A Noble Goal
In this episode, we are going to discuss why traditional goal setting won’t ever make you happy, and how a unique paradox in Buddhism told by the Dalai Lama, allows you to have peace, equanimity, and happiness in pursuit of your goals.
- “One of the key paradoxes in Buddhism is that we need goals to be inspired, to grow, and to develop, even to become enlightened, but at the same time we must not get overly fixated or attached to these aspirations. If the goal is noble, your commitment to the goal should not be contingent on your ability to attain it, and in pursuit of our goal, we must release our rigid assumptions about how we must achieve it. Peace and equanimity come from letting go of our attachment to the goal and the method. That is the essence of acceptance." — Dalai Lama
- We need goals in order to have a sense of direction. If we don’t have goals, we don’t have any boundaries to base decision making, and ultimately get dragged around by the highs and lows of our environment.
- Life is lived in the process, not the outcome. One of the biggest problems goal settings creates is that it becomes a metric of self-worth and often times what a person attaches their identity to. This creates unnecessary noise and stress during the pursuit where a person questions their own self-worth. What if we based goals around a process that is truly fulfilling rather than the outcome itself?

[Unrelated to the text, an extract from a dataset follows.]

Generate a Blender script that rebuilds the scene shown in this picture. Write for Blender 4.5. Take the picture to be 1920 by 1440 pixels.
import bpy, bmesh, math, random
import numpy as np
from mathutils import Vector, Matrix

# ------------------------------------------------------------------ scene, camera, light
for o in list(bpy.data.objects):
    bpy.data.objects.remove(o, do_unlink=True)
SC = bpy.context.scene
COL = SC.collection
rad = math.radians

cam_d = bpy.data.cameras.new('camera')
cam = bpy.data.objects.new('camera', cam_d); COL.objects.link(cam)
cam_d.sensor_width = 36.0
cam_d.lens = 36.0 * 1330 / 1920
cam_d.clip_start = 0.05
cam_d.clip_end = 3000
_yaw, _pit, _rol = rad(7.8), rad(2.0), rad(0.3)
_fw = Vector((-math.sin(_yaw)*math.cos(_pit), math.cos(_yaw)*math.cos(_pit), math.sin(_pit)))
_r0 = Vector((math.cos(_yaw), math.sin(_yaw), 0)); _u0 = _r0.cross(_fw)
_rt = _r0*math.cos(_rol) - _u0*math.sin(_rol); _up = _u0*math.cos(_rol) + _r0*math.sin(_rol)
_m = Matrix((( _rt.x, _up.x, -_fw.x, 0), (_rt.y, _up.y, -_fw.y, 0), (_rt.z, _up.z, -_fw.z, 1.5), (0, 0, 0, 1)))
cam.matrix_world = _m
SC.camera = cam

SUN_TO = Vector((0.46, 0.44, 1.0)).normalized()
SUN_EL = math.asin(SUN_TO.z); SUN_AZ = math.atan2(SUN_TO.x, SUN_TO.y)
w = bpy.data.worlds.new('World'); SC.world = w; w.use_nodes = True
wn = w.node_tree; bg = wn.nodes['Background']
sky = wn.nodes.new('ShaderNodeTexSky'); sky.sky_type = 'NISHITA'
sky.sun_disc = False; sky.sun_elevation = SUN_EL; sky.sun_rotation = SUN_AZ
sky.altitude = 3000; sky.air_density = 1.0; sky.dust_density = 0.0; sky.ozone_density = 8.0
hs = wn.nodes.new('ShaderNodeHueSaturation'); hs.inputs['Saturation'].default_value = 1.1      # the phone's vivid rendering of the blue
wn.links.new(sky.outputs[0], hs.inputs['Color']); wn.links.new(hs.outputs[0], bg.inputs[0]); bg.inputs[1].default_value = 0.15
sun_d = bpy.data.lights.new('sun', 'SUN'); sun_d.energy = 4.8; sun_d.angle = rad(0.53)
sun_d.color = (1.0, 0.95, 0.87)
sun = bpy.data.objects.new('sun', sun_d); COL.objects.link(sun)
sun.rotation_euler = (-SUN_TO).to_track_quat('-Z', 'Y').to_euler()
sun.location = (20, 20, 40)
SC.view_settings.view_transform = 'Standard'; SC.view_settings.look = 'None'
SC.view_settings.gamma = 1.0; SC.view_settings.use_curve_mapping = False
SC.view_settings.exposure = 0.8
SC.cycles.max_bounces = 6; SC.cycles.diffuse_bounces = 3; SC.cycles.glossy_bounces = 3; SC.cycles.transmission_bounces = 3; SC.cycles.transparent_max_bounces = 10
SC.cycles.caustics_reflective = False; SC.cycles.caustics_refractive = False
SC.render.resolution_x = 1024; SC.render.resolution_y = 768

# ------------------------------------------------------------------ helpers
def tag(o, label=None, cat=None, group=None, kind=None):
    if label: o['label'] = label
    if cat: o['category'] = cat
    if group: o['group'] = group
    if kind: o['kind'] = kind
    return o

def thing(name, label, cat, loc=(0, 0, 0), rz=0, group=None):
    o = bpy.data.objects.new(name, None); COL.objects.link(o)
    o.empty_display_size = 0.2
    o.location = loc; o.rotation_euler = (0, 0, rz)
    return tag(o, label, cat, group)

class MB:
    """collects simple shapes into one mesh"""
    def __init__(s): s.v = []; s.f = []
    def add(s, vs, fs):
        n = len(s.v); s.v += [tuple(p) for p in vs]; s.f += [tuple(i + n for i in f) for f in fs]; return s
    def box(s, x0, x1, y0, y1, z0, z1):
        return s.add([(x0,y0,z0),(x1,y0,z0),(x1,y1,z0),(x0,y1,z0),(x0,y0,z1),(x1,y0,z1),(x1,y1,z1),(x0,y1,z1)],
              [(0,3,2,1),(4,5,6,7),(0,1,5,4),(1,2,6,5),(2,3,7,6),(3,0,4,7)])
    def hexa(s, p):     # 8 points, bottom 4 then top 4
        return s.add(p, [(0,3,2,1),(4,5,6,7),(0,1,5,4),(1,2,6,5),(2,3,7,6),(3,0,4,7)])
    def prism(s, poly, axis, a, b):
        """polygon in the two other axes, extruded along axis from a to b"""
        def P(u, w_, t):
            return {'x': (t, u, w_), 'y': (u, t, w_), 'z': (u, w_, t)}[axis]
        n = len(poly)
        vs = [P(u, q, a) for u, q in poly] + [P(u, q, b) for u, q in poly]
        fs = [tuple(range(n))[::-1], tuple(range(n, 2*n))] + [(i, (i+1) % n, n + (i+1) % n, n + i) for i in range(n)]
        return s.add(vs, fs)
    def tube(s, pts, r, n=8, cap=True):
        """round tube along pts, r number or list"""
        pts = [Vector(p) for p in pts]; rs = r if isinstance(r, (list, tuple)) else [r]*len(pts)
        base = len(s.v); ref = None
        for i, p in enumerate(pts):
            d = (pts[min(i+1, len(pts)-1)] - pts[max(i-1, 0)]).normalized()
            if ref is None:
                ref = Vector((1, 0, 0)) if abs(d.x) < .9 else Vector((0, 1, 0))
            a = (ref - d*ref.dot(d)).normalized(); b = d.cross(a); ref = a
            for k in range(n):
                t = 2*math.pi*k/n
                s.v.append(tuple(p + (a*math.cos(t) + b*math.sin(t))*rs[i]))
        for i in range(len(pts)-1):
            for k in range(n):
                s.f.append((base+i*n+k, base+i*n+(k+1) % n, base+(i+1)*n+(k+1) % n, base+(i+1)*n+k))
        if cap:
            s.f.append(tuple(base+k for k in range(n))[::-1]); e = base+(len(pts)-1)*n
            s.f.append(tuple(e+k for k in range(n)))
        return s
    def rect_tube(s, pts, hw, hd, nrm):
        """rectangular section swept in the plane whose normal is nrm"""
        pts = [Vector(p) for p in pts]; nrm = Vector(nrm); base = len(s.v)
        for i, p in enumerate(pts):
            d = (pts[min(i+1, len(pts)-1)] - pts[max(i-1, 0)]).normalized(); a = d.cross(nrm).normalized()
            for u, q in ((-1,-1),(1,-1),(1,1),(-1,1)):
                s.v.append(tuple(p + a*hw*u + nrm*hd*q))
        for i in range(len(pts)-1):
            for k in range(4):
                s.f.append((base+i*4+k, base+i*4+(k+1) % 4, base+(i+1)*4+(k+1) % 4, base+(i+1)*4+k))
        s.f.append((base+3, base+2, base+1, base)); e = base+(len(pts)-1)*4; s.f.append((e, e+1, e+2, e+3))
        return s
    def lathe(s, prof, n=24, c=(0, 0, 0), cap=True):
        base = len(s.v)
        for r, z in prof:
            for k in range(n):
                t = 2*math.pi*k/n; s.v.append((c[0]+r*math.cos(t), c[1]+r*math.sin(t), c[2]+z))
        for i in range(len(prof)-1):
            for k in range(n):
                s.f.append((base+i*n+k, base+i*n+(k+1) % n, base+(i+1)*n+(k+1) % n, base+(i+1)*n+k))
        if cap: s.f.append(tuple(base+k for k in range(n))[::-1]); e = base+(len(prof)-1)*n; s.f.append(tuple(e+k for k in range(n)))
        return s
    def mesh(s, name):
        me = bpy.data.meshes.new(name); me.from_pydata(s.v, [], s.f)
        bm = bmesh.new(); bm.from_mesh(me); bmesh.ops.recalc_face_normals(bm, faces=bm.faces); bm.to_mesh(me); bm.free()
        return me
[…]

- The way to get the most out of the goals you set is to fall in love with the process. Orient goals around a fulfilling process and you win whether or not you achieve the goal.
- There is no worse feeling than investing time, energy, blood, sweat, and tears into a goal and then achieving it only to be met immediately with an anticlimactic feeling of emptiness.
- Know when to say “fuck it” and move on to something else. “Never give up” sounds inspiring in a Rocky movie, but is wildly uninspiring in real life while in pursuit of something fundamentally meaningless to you.